ROYCE: They share with us, Wolf, that the Shia that run the government in Baghdad object to that. And, of course, we know the Shia in Iran object to it too. But, unfortunately, the Shia are not doing the fighting. The fight -

BLITZER: You're talking about the prime minister of Iraq?

ROYCE: The prime minister of Iraq and the prime minister of Iran are - object to the idea that the United States would arm the Kurds, the Yazidis, the Christians, the others who are fighting ISIS up there. They want it all run through the Shia-led government in Baghdad. And I can tell you that after two years of us failing to be able to get any kind of cooperation there, they tell us they need, they must have, that artillery, the anti-tank weapons, the long range mortars, because they're dealing with - against ISIS. Although they have a large force, 190,000, 30 percent of them are women, are females in these battalions fighting against ISIS, but they don't have the weapons they need and this president needs to reverse his position on that and needs to reverse his position also in terms of the air strikes and give the close order support that we need on the battlefield, you know, to support those Kurdish troops.

BLITZER: Clearly you have no confidence in the prime minister of Iraq, Haider al-Abadi.

ROYCE: None.

BLITZER: None at all, because the U.S. - the administration says there's a good working relationship with him. Not perfect, but there's a good, strong relationship.

ROYCE: No, I think the idea that we're going to cooperate with the Shia-led government in Iraq and unfortunately in Iran, that has been a cul-de-sac. They are not going to cooperate here in terms of supporting the Kurdish effort against ISIS and those are the only fighters that are effective on the ground. And so that's where our effort needs to be.

[13:25:10] BLITZER: See if this is a turning point right now what has happened in Paris, if it's a turning point in this overall war, the strategy against ISIS.

Mr. Chairman, thanks very much for coming in.

ROYCE: Thank you, Wolf.

BLITZER: Ed Royce is the chairman of the Foreign Affairs Committee. The president of France gives a rare address to his full parliament,

vows to stop ISIS in its tracks. His strong words, when we come back.

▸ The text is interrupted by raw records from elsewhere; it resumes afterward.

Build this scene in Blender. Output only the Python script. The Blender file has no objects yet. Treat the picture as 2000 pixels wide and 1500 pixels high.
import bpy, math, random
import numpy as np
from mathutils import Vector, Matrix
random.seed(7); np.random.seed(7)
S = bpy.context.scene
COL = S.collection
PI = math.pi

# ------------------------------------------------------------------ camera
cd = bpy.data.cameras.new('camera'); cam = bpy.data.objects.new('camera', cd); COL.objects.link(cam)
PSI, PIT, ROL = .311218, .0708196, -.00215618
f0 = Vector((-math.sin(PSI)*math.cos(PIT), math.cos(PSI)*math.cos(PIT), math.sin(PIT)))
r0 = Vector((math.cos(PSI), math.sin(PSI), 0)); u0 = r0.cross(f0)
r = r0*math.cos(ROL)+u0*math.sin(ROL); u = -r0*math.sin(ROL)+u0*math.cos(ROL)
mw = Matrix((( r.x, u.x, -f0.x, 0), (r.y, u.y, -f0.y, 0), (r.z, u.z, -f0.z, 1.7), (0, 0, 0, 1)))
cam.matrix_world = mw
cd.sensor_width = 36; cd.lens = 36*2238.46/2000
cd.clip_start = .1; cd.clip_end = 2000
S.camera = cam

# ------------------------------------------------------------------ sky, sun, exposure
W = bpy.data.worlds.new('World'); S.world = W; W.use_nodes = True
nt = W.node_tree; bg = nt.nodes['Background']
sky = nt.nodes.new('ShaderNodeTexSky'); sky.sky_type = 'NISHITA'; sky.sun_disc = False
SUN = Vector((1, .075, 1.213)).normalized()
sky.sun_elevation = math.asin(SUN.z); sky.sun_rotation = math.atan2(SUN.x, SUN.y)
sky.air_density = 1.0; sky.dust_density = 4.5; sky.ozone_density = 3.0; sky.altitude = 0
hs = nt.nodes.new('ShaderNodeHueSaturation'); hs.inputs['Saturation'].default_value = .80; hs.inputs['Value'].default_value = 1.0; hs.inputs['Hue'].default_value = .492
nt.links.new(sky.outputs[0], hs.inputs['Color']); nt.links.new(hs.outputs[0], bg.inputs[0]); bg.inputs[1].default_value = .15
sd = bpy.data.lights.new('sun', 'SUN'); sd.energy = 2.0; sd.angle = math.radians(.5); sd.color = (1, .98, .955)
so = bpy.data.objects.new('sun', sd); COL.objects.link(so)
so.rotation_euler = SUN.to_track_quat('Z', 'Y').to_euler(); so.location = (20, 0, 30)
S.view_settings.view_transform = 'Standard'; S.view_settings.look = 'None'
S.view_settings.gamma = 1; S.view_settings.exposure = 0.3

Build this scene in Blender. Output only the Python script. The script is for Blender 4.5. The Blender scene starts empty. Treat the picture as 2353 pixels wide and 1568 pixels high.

BLITZER: France is at war. Those words today from the French president, Francois Hollande, in a rare speech before parliament. He says France and other nations will unite to defeat ISIS and wipe out terrorism.

[13:30:02] (BEGIN VIDEO CLIP)

PRES. FRANCOIS HOLLANDE, FRANCE: We will eradicate terrorism because the French want to continue to live together without fearing anything from their neighbors.